While Miller was able to evacuate with her elderly mother, she watched as the fire consumed her neighborhood, just barely missing her home.

“I watched my childhood memories go up in flames,” she said, emotion choking her words.

Miller is not alone. Her story is one of millions affected by the severe storms, increased flooding and out of control wildfires that stem directly from climate change.

“Climate change is not some far off distant threat. This is something that is happening to us right here, right now.”

Fed up with fossil fuel funding

If there’s anything Miller hates most about climate inaction, it’s the stranglehold the fossil fuel industry has on global politics.

The blame doesn’t just rest on conservatives with deep fossil fuel ties.
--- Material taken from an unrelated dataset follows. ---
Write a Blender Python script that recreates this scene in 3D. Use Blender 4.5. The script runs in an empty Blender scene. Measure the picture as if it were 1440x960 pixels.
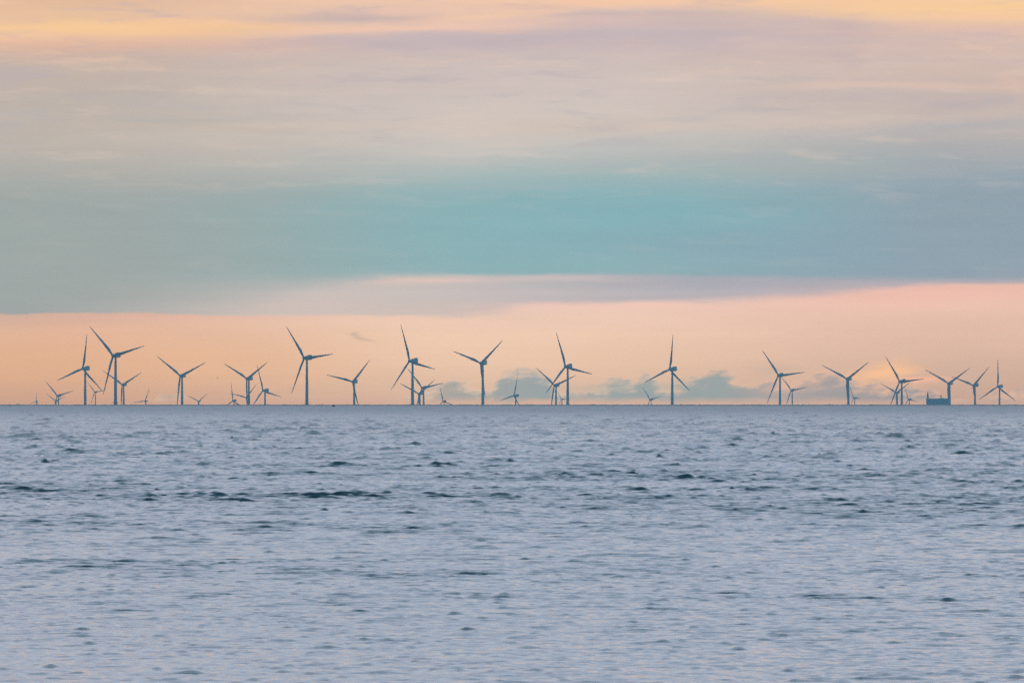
import bpy, bmesh, math, random
import numpy as np
from mathutils import Vector, Matrix

random.seed(7)
rng = np.random.default_rng(11)
sc = bpy.context.scene
C = sc.collection

# ------------------------------------------------------------------ geometry of the view
F = 16620.0            # focal length expressed in units of 1/1440 of the frame width (a 415 mm telephoto)
EYE = 6.0              # camera height above the sea
RE = 7.4e6             # earth radius with normal refraction
DEG = F * math.pi / 180.0

def sea_z(d):
    return -d * d / (2 * RE)

def at(px, py, d):
    """world point at ground distance d seen in the direction px, py of the photograph"""
    return Vector(((px - 720) * d / F, d, EYE + (548 - py) * d / F))

def lin(c):
    return tuple(((v / 255) / 12.92 if v / 255 <= 0.04045 else ((v / 255 + 0.055) / 1.055) ** 2.4) for v in c)

# ------------------------------------------------------------------ little node language
class S:
    nt = None
    def __init__(s, k): s.k = k
    @staticmethod
    def m(op, *a):
        n = S.nt.nodes.new('ShaderNodeMath'); n.operation = op
        for i, v in enumerate(a):
            if isinstance(v, S): S.nt.links.new(v.k, n.inputs[i])
            else: n.inputs[i].default_value = v
        return S(n.outputs[0])
    def __add__(s, o): return S.m('ADD', s, o)
    __radd__ = __add__
    def __sub__(s, o): return S.m('SUBTRACT', s, o)
    def __rsub__(s, o): return S.m('SUBTRACT', o, s)
    def __mul__(s, o): return S.m('MULTIPLY', s, o)
    __rmul__ = __mul__
    def __truediv__(s, o): return S.m('DIVIDE', s, o)

def put(sock, v):
    if isinstance(v, S): S.nt.links.new(v.k, sock)
    elif isinstance(v, (tuple, list)): sock.default_value = tuple(v) + ((1,) if len(v) == 3 and len(sock.default_value) == 4 else ())
    else: sock.default_value = v

def sstep(a, b, x):
    """0 at a, 1 at b, smooth; a and b may be sockets"""
    n = S.nt.nodes.new('ShaderNodeMapRange'); n.interpolation_type = 'SMOOTHSTEP'
    put(n.inputs['Value'], x); put(n.inputs['From Min'], a); put(n.inputs['From Max'], b)
    return S(n.outputs['Result'])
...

Liberal candidates can talk a big game when it comes to climate change while happily accepting campaign donations from fossil fuel giants.
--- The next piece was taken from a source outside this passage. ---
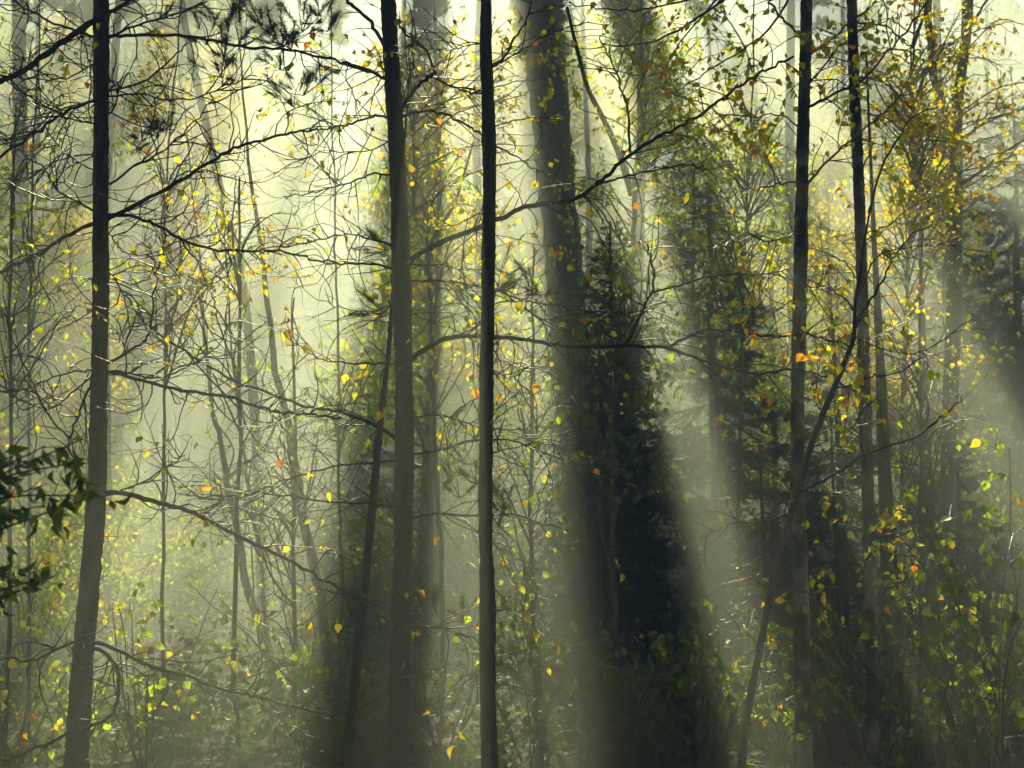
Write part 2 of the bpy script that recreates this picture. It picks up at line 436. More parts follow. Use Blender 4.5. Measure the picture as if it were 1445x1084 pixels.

As chair of the California Democratic Environmental Caucus, one of Miller’s proudest accomplishments was the No Fossil Money pledge, demanding every candidate sign a pledge that they wouldn’t accept donations of over $200 from the fossil fuel industry.

Her logic was simple. “If they wanted to speak to my caucus, they had to sign it or explain to 300 activists why they wouldn’t.”
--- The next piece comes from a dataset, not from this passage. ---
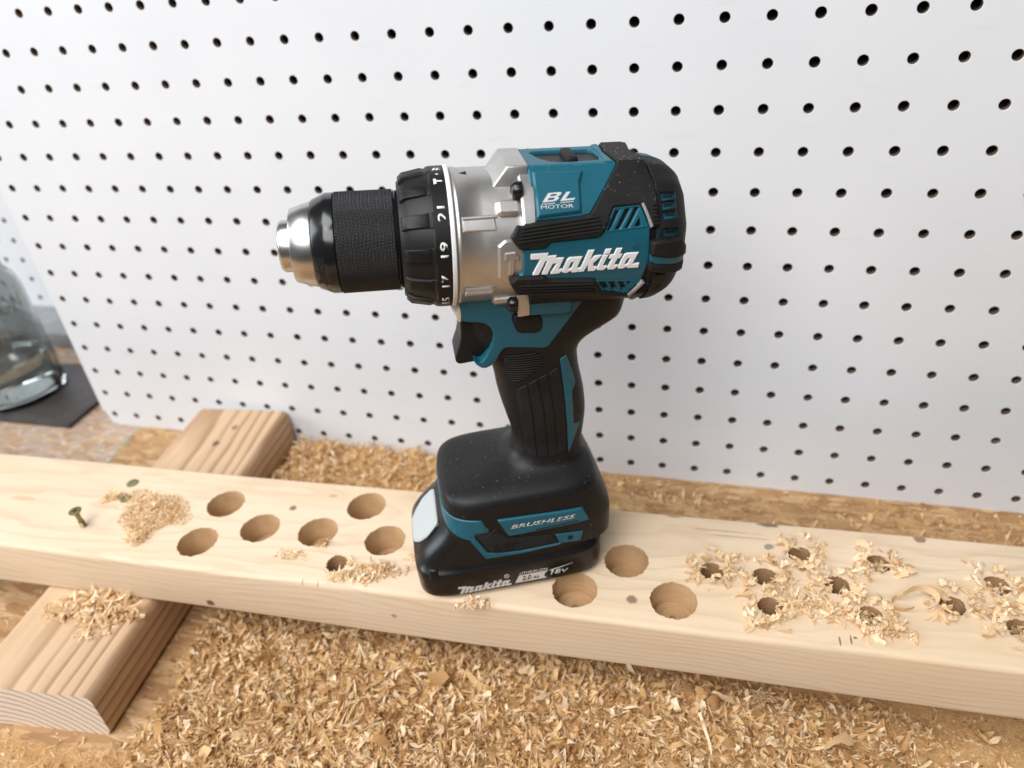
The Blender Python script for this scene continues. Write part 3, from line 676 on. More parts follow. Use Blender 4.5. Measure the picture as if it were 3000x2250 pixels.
# teal upper cover with speed selector
TOPH = [(-33.2, 99.5), (-34.5, 103), (-40, 103.6), (-61, 103.0), (-62.6, 100), (-63.6, 84), (-62, 75.5), (-44.5, 74.2), (-40.5, 76.0), (-36.5, 84)]
cover = hpatch('upper_cover', [(-28.8, 28.2), (-49.2, 29.6), (-53.8, 31.2), (-62.7, 52.7), (-68.5, 66.7), (-66.9, 90), (-68.5, 113.3), (-62.7, 127.3), (-53.8, 148.8), (-49.2, 150.4), (-28.8, 151.8)], M['teal'], drill, -4.4, .15, .5, holes=[TOPH], rnd=.4, step=(2.6, 2.2))
hpatch('raised_block', [(-30.2, 63.0), (-52.6, 62.3), (-50.6, 54), (-49.6, 32.4), (-30.2, 30.1)], M['teal'], cover, -.4, 1.7, .9, mirror=True)
frame_strip_parent = cover
hpatch('rear_lip', [(-63.6, 70), (-67.4, 68.6), (-66.2, 90), (-67.4, 111.4), (-63.6, 110), (-64.6, 90)], M['teal'], cover, -.2, 1.1, .7)
# slider in the recess
def hbox(a0, a1, o0, o1, u0, u1, name, mat, par, bev=.5, seg=2, taper=0):
    bm = bmesh.new(); v = [bm.verts.new(H(*p)) for p in ((a0, o0, u0), (a1, o0, u0), (a1, o1, u0), (a0, o1, u0), (a0 + taper, o0, u1), (a1 - taper, o0, u1), (a1 - taper, o1, u1), (a0 + taper, o1, u1))]
    for f in ((0, 1, 2, 3), (4, 5, 6, 7), (0, 1, 5, 4), (1, 2, 6, 5), (2, 3, 7, 6), (3, 0, 4, 7)): bm.faces.new([v[i] for i in f])
    return mm(name, bm, mat, par, bevel=bev, seg=seg)
slide = hbox(-66, -32, -11.5, 11.5, 28, 31.2, 'speed_selector', M['black'], drill, .3)
hbox(-62.5, -39, -8.3, 8.3, 31, 33.2, 'slider_plate', M['black'], slide, .9, 3)
hbox(-53.2, -47.2, -7.6, 8.6, 33, 37.0, 'slider_knob', M['rubber'], slide, 1.1, 3, .6)
for q in range(3): hbox(-46.6 + q * 1.7, -45.9 + q * 1.7, -6.2, 6.2, 33, 33.8, 'slider_rib', M['black'], slide, .15, 1)
hbox(-38.6, -37.2, 5.0, 7.6, 31, 31.35, 'mode_mark', M['numwhite'], slide, 0)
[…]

The No Fossil Money pledge was signed by every Democratic presidential candidate, including Bernie Sanders, Elizabeth Warren, Kamala Harris, Pete Buttigieg, Cory Booker, Amy Klobuchar and nominee Joe Biden.

Red versus blue and what it means for a green planet

While Biden is not exactly her ideal president, the alternative is far worse.

“If Trump wins again, and good horrors I hope not, I’m just very very very worried for what it means for the future of life on Earth.”

Trump has proven time and time again that he favors profit at the expense of the planet. Just in the past few months, the Trump administration slashed Obama era fuel efficiency standards, relaxed reporting on greenhouse gas emissions and refused to crack down on dangerous soot pollution.

Over the years, Democrats have tried to compromise with Republicans to find a bipartisan solution to climate change, most ending up dead on arrival or declawed beyond recognition. After Trump’s election, Miller doesn’t even want to see them at the negotiating table.

“The only thing I want to do with Republicans on climate change is vote them out of power … I want them to lose.”

Rather than reach across the aisle or compromise with climate denialists, Miller is building her own political support.

Climate Hawks operates as a super PAC — a nontraditional political action committee — that raises unlimited funds to campaign on a candidate’s behalf. Founded by Miller in 2013, it has already found a significant political footing, endorsing Congress members such as Nanette Diaz Barragan for her tough stance on Big Oil in Southern California.

Just because a politician hugs a tree, doesn’t mean they can expect Miller’s endorsement. She refuses to settle for anything less than fierce climate activists whose actions speak for themselves. “We’re picky about who we endorse and we win our races.”

Where can the US go from here?

Despite the odds, Miller still has hope that the US can find the courage to fight back against the onslaught of climate denial and willful ignorance.

Two weeks ago, 23 states, including Miller’s home state of California, filed a lawsuit against the Trump administration for its fuel efficiency rollbacks, a case they stand to win based on Trump’s unjustifiable decision.

Miller’s own Climate Hawks is finding success in campaigning for a growing number of climate serious candidates in local government and Congress, amplifying the movement’s political power with each new voice.

While Miller may have her foot in the door, she knows the climate movement is going to need all the support it can get, especially in the upcoming presidential election.

For anyone who wants to know how to make a difference, Miller has two words: get involved. Vote in upcoming elections, show up to town halls and city councils, ask questions and demand answers.

“This is a big movement. There is space for everybody,” Miller said. “Get involved and let’s change the world.”